One film we are very excited for around LaineyGossip HQ is Killers of the Flower Moon, which was a notable absence during the film fest trifecta of Venice, Telluride, and TIFF. After premiering at Cannes in May, Flower Moon’s next stop is the BFI London Film Festival in October, a couple weeks ahead of its October 20 release date. But now that we are a mere five weeks out from the wide release of the film, we have one last trailer to whet our appetites.

 

This trailer is full of pull quotes about Flower Moon being Martin Scorsese’s best film in decades, about Leonardo DiCaprio’s performance, and a shoutout to Lily Gladstone, who many people cited during Cannes as giving the stand-out performance of the film. (In this house, we love and support Lily Gladstone!) This is obviously trying to frame Flower Moon as a sort of can’t-miss cinematic experience like Oppenheimer, which isn’t the worst idea, but this is actually the least interesting of the two trailers we’ve already seen. 

The first two trailers were more about vibes, with Scorsese’s big visuals combined with excellent music and a provocative marketing approach of highlighting that this is a true story, that DiCaprio is not a romantic hero this time.
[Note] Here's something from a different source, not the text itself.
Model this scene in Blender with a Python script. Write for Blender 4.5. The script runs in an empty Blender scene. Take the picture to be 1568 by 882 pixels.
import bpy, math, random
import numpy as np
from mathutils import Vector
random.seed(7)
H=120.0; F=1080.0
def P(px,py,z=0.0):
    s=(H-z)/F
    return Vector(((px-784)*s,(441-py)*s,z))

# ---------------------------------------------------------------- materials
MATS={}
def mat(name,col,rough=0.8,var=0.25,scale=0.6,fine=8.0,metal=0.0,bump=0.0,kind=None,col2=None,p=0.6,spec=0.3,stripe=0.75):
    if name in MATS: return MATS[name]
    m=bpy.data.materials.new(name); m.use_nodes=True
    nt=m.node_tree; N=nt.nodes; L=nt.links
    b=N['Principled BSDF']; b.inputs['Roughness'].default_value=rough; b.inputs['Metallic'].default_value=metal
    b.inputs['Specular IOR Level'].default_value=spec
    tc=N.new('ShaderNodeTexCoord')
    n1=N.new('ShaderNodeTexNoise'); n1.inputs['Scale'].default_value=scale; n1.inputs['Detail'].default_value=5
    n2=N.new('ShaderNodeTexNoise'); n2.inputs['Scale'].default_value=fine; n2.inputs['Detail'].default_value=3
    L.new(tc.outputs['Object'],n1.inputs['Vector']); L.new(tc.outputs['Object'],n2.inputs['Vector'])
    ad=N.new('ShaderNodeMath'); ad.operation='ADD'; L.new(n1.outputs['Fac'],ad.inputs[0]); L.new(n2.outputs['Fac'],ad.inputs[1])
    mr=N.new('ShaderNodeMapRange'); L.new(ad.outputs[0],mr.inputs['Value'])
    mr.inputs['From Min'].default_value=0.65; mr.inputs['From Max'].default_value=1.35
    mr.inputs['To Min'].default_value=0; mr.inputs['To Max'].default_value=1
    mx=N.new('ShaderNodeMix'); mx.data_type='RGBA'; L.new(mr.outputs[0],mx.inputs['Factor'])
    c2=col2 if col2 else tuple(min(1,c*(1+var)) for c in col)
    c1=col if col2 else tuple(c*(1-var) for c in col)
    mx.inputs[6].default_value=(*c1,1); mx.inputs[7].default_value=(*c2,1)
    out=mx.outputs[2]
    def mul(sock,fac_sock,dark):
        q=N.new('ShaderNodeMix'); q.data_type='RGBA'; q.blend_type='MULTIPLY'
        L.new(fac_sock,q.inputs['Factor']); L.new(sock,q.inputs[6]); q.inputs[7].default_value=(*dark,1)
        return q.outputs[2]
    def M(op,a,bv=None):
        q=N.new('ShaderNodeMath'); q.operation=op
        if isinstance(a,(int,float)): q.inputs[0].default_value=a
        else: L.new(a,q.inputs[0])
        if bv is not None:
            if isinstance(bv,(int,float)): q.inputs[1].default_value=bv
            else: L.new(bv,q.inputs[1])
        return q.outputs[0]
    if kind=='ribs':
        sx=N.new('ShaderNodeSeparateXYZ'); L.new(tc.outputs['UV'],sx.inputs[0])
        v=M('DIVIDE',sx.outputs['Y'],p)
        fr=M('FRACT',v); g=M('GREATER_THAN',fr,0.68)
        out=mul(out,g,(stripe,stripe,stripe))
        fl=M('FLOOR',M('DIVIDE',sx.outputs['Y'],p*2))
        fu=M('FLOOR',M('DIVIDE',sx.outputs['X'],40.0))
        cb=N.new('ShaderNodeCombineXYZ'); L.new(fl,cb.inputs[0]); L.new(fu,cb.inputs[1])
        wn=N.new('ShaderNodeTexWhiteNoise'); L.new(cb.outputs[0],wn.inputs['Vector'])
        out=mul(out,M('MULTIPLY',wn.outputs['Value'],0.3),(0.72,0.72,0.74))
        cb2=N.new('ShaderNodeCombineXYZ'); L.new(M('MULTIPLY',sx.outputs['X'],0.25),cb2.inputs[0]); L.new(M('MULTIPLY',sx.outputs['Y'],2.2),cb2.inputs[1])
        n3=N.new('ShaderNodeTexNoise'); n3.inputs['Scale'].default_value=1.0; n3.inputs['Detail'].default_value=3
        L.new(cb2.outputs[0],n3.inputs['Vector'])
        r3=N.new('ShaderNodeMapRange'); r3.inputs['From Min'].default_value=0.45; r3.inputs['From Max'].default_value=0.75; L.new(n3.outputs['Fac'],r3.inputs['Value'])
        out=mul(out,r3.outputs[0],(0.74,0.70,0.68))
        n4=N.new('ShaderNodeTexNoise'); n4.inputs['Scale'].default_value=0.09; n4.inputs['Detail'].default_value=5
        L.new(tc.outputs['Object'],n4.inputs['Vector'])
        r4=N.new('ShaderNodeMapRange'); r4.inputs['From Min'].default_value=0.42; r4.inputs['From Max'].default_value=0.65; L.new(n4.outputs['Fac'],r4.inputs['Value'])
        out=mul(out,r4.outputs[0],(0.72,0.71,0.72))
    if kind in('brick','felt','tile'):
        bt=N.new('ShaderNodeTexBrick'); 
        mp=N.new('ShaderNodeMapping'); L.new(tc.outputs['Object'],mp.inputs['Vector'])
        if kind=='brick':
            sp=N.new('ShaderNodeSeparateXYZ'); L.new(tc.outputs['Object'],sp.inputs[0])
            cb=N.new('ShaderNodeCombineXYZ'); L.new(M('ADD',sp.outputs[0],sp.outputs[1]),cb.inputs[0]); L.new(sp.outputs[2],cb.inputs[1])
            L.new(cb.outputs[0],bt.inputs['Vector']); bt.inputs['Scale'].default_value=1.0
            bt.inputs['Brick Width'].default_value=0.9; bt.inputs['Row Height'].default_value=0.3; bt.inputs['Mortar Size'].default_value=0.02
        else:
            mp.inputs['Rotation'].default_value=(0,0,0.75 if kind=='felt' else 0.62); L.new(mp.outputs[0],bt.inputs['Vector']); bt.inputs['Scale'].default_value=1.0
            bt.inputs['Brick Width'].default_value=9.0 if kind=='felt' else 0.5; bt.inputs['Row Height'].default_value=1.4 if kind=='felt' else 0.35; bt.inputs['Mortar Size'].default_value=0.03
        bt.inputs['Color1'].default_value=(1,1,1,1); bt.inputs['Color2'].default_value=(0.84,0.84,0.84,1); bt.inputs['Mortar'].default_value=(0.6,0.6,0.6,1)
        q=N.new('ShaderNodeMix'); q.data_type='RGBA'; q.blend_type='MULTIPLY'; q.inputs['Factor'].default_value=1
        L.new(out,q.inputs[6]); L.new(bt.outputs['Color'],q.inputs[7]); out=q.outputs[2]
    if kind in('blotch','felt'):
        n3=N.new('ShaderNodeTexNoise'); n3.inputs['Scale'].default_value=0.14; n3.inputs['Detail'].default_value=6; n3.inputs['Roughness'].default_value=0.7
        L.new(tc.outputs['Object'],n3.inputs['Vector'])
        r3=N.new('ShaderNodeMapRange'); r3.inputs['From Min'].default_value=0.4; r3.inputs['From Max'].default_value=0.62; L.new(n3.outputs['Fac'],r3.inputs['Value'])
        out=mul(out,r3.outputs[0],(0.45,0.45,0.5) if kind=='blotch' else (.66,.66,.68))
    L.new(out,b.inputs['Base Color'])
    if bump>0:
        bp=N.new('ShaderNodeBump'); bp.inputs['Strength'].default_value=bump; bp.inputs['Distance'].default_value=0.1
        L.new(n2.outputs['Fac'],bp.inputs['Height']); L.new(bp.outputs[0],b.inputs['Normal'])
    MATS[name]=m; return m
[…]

This trailer, though, is more conventional, laying out the plot and yeah, focusing on DiCaprio as a conflicted, maybe even reluctant, co-conspirator. You were doing better when you were blatantly taking sides with the Osage, trailer editors! Also, the music in this trailer is way more generic.

 

I wonder if, having committed to a wide release instead of slow-rolling a limited expansion as many prestige dramas do during awards season, if distributors Apple and Paramount are feeling pressure to make this story more widely appealing. It’s a tough subject—a deliberately genocidal murder campaign against the Osage—that opens doors to conversations about even tougher things, like historical genocide and the systemic oppression of Native Americans. It’s not that Oppenheimer didn’t deal with some heavy themes, too, but as a biopic of a guy most people have at least heard of, it was a relatively easy sell. The folks behind that marketing campaign had a bigger challenge standing out from Barbie than they did actually convincing the public to go see a Christopher Nolan film.

 

But Flower Moon is a harder sell. It’s got Scorsese and some flashy names, but it’s also telling a story a lot of people won’t want to hear. I am terribly curious to see which wins out, the lure of Scorsese, De Niro, and DiCaprio in a film together—I expect the Lily Gladstone bandwagon to arrive once the film is actually out—or the challenge represented by the story itself.